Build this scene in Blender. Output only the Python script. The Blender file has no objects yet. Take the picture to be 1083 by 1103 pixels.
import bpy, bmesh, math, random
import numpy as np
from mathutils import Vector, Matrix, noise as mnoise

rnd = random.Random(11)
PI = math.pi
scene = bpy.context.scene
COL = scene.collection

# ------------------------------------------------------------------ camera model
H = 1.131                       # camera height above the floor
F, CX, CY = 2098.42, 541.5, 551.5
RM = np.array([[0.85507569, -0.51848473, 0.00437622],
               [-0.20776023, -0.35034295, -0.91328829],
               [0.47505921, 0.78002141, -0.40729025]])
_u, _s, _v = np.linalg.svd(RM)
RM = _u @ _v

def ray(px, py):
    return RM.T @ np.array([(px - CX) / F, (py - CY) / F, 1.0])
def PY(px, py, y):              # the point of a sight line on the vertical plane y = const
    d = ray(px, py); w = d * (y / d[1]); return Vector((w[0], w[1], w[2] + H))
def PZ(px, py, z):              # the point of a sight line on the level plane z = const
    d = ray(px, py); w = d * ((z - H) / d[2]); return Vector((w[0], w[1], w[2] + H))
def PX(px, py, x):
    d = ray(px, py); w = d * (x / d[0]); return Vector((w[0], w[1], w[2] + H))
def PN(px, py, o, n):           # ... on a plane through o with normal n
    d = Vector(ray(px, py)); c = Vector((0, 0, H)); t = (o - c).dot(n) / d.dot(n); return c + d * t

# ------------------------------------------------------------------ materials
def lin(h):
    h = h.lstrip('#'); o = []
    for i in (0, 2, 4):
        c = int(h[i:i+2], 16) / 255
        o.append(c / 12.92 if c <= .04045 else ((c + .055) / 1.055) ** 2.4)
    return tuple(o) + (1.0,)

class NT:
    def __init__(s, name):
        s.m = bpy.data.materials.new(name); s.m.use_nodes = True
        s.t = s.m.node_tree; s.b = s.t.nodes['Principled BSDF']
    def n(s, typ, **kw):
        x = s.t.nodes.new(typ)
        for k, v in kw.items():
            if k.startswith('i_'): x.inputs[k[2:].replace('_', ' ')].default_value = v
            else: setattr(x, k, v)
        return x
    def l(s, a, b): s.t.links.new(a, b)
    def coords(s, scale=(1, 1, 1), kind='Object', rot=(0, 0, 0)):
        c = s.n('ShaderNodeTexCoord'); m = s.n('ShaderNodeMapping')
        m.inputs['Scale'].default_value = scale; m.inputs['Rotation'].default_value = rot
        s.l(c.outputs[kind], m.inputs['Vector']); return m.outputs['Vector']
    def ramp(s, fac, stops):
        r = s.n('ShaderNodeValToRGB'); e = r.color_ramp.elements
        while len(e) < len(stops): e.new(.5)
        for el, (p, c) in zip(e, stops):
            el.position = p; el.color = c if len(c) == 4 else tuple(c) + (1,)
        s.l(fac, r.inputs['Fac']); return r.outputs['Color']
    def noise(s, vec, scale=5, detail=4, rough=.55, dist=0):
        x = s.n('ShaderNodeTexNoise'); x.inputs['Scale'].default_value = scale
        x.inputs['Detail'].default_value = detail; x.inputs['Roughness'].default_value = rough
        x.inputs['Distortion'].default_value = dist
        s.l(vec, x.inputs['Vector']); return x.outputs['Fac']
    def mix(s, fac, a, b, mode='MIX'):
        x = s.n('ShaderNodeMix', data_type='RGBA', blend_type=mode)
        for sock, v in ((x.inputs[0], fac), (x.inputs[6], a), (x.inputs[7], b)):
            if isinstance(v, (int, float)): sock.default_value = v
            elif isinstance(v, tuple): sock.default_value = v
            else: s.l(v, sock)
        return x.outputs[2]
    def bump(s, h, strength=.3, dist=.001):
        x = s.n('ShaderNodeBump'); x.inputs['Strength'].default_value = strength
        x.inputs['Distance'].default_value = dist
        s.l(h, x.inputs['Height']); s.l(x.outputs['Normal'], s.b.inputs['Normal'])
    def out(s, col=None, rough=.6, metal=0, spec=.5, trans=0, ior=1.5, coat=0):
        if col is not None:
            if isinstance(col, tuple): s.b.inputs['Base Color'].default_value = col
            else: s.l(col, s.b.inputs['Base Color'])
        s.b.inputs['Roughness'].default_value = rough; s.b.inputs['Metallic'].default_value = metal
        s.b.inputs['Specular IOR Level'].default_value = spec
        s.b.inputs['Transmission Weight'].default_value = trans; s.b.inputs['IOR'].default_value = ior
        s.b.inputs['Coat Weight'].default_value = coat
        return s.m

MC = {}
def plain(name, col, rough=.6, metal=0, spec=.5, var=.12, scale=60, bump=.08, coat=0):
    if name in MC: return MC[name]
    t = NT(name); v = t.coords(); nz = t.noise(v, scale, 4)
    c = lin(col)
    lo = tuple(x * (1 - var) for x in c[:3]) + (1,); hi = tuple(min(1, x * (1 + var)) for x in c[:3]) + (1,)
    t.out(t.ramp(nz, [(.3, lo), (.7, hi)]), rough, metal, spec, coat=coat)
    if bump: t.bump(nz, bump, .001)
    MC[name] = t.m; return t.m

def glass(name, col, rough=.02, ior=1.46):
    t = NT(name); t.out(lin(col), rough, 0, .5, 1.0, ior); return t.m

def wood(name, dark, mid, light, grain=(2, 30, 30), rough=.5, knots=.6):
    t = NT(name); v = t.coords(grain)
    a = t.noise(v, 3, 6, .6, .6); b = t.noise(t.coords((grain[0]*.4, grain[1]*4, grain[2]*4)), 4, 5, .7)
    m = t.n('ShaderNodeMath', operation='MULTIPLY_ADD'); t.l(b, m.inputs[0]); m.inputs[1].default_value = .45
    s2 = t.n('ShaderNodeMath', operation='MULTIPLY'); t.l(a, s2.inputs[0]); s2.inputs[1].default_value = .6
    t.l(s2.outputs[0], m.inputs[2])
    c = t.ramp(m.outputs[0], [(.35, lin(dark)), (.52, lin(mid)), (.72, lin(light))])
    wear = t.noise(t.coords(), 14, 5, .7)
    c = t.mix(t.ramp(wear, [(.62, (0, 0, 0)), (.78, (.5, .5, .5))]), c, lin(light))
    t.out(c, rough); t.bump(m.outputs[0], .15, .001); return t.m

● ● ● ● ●

• [The exercise]: Up to and including the line with "from mathutils import", repeat the data exactly, starting from its first line; nothing else belongs in the response.

• [Task response]:
Build this scene in Blender. Output only the Python script. The Blender file has no objects yet. Take the picture to be 1083 by 1103 pixels.
import bpy, bmesh, math, random
import numpy as np
from mathutils import Vector, Matrix, noise as mnoise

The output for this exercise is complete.